Ami Barlev, Vesttoo’s interim CEO said: “Despite the Committee’s sensationalist accusations which do nothing but destroy value, we have no doubt that the creditors' committee is not trying to maximise any value for the creditors, and in fact is performing actions that constitute complete value destruction.
“The Committee has not even attempted to understand the Company’s business plan, nor are they willing to provide the Company with the limited time needed to deliver a value-maximising transaction,” Barlev said.
“We have no doubt that Vesttoo's underlying technology, infrastructure, and talent base continue to have significant embedded value that can be recapitalised to the benefit of Vesttoo’s creditors, with minimal incremental investment.
“Vesttoo and its professionals have been working tirelessly to deliver a business plan that leverages the Company’s strong technology and skilled team in order to recover value for all stakeholders, and multiple parties have indicated strong interest in our plan. The Company expects to shortly seek Bankruptcy Court approval to proceed with it."
Barlev added: “It is truly unfortunate that the Committee has prematurely filed its request despite the Company’s efforts to provide a meaningful return to these creditors. It is even more disappointing that the Committee took this public action while so many of our employees are now in the military and they and their families continue to struggle under unprecedented demands.
“Despite this, the Company’s dedicated employees continue to work to maximise the value of Vesttoo and will continue to do so. We are confident the court will see these efforts and grant us the ability to create and recover value for all stakeholders.”
Vesttoo said it expects to file a response to the committee’s motion and expects the Bankruptcy Court to rule in November. The committee’s filings do not impact Vesttoo’s management and operation of its business under the direction of its board of directors.
Vesttoo entered Chapter 11 bankruptcy proceedings after Aon-backed company White Rock bid to freeze its assets. The Bermuda Monetary Authority had earlier succeeded in putting Vesttoo’s Bermuda based collateralised reinsurer into liquidation.
It has since been alleged that two of the founders of Vesttoo, with other staff, executed fraudulent letters of credit to secure investments for insurance linked securities.
The creditors committee filed to block the reorganisation plan, saying: ““Vesttoo – viewed as the Madoff of insurance – never operated as a business or as a going concern without revenue from the fraud.
“Like Bernie Madoff among investors, the trust Vesttoo once had with cedents evaporated upon the revelation of the fraud that Vesttoo’s former CEO, CFE, senior director of capital markets, and others perpetrated on insurance companies, and that trust will never be recovered.

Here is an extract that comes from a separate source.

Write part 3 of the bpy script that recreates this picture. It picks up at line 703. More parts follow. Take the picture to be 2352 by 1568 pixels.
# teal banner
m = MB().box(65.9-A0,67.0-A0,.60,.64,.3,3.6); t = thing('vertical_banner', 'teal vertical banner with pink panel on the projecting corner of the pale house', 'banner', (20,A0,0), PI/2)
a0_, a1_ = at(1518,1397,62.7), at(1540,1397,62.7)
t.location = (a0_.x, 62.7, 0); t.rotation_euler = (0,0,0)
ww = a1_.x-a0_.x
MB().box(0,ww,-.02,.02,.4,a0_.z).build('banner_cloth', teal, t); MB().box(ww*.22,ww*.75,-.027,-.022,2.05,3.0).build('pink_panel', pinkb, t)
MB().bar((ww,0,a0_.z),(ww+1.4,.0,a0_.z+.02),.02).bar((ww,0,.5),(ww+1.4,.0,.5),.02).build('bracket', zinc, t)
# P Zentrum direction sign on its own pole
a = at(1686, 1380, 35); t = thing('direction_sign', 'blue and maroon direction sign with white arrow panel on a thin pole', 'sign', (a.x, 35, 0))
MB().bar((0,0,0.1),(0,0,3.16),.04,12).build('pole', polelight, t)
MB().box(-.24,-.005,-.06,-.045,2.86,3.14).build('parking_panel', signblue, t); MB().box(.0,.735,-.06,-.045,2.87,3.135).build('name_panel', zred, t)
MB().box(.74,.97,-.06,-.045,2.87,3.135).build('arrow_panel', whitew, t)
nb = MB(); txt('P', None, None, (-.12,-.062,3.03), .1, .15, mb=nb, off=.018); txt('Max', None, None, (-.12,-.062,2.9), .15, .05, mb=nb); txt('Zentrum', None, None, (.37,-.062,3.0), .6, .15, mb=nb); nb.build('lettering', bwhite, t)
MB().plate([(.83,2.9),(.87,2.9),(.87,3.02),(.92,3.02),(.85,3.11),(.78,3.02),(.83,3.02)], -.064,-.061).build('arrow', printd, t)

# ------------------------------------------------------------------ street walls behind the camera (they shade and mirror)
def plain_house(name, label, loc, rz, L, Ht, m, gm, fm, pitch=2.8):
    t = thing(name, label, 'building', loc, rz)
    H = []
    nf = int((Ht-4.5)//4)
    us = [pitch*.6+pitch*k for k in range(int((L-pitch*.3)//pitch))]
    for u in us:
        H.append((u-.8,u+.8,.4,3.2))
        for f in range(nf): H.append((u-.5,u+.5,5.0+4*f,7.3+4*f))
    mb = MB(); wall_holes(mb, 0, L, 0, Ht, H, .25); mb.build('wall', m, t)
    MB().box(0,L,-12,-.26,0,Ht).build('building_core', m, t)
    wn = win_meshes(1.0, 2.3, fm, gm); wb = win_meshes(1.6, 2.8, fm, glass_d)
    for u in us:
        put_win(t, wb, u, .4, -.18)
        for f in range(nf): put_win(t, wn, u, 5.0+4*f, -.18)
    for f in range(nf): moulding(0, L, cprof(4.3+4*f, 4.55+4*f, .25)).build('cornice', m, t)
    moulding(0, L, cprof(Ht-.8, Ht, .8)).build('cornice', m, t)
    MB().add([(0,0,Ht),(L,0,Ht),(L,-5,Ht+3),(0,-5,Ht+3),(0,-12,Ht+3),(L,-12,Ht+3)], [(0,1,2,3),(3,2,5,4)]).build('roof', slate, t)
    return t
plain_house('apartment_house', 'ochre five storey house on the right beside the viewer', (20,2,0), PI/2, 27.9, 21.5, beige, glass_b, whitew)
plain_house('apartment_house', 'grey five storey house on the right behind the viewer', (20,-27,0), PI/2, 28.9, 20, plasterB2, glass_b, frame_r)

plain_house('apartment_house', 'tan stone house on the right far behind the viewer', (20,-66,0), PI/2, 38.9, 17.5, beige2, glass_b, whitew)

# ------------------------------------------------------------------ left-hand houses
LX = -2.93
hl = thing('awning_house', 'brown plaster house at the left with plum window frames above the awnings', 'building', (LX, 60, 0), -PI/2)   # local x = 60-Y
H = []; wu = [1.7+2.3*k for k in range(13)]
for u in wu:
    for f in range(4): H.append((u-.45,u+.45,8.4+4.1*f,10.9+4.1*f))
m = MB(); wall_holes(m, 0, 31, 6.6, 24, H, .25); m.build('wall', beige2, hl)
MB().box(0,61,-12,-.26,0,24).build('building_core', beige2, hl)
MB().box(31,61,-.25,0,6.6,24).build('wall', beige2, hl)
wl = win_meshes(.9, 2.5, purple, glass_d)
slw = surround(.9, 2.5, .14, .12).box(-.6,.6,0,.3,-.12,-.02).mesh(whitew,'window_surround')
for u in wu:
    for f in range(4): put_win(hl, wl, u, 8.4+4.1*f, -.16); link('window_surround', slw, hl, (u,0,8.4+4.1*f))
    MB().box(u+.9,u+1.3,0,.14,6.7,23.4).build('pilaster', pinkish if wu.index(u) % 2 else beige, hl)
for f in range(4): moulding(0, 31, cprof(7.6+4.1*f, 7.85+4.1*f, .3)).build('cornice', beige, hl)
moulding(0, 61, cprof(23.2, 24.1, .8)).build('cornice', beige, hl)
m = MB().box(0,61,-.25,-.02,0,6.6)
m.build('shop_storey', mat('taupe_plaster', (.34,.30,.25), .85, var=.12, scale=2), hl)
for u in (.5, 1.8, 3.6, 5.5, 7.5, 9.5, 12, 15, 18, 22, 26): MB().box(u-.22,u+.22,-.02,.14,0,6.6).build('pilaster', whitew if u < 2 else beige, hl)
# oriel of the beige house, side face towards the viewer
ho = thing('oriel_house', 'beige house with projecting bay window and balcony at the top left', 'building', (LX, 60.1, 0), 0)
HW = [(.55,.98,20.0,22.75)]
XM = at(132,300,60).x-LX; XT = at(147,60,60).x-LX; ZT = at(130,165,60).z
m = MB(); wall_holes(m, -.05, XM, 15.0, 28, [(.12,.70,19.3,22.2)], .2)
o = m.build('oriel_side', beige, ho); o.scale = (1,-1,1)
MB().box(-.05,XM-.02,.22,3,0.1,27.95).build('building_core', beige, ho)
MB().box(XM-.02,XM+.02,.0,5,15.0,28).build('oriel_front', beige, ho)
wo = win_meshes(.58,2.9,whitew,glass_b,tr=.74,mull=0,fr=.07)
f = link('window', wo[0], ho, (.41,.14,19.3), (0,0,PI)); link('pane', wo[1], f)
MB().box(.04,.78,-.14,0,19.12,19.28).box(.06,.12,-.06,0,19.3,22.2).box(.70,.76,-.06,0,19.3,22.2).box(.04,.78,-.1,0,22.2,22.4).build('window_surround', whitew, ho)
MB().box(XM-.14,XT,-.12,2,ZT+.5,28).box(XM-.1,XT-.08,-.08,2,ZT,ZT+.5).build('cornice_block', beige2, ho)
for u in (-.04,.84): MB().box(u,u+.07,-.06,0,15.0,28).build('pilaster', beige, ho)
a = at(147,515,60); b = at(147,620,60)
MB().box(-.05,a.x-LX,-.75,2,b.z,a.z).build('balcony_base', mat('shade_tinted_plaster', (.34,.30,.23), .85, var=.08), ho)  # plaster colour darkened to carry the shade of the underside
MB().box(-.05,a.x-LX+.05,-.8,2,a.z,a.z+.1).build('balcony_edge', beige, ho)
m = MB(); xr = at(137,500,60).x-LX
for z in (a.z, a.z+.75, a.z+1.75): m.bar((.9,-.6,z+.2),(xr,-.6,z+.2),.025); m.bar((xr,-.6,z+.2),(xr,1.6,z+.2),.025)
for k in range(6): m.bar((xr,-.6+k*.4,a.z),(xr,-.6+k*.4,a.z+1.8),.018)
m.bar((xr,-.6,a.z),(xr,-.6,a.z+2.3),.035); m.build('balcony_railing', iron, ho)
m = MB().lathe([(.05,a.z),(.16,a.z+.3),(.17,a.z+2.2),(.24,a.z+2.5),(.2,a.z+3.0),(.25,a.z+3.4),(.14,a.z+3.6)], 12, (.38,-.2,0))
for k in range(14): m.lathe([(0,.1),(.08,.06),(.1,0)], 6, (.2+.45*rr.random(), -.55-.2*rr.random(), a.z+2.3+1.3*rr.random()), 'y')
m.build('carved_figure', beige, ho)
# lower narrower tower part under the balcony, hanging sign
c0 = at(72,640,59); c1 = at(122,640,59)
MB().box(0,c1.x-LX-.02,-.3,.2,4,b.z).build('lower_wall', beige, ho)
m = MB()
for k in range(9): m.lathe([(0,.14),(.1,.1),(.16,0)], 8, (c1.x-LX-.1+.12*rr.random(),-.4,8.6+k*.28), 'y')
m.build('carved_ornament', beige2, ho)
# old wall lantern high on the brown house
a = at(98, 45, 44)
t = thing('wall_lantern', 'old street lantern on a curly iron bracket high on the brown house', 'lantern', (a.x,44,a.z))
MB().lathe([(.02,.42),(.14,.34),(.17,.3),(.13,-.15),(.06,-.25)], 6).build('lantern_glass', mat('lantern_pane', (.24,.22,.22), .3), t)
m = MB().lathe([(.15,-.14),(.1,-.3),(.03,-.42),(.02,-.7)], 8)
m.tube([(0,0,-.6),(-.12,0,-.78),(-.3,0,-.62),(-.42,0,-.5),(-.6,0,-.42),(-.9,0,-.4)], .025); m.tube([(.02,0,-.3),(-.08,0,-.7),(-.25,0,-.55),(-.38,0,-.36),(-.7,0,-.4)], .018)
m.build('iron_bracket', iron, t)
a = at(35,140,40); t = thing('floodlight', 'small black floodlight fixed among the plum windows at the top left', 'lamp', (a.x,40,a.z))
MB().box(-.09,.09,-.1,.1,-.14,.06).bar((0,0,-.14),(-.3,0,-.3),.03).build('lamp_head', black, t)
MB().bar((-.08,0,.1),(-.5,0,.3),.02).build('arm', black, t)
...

No reputable insurance company can afford the risk of doing business again with Vesttoo, regardless of the company’s new brand name.”
It added: “The Committee files this Motion to stop the debtors from continuing their wasteful pursuit of a dead-on-arrival reorganisation or going concern “Trade Forward” strategy that has depleted the debtors’ available cash rapidly to a shocking degree,” the filing states.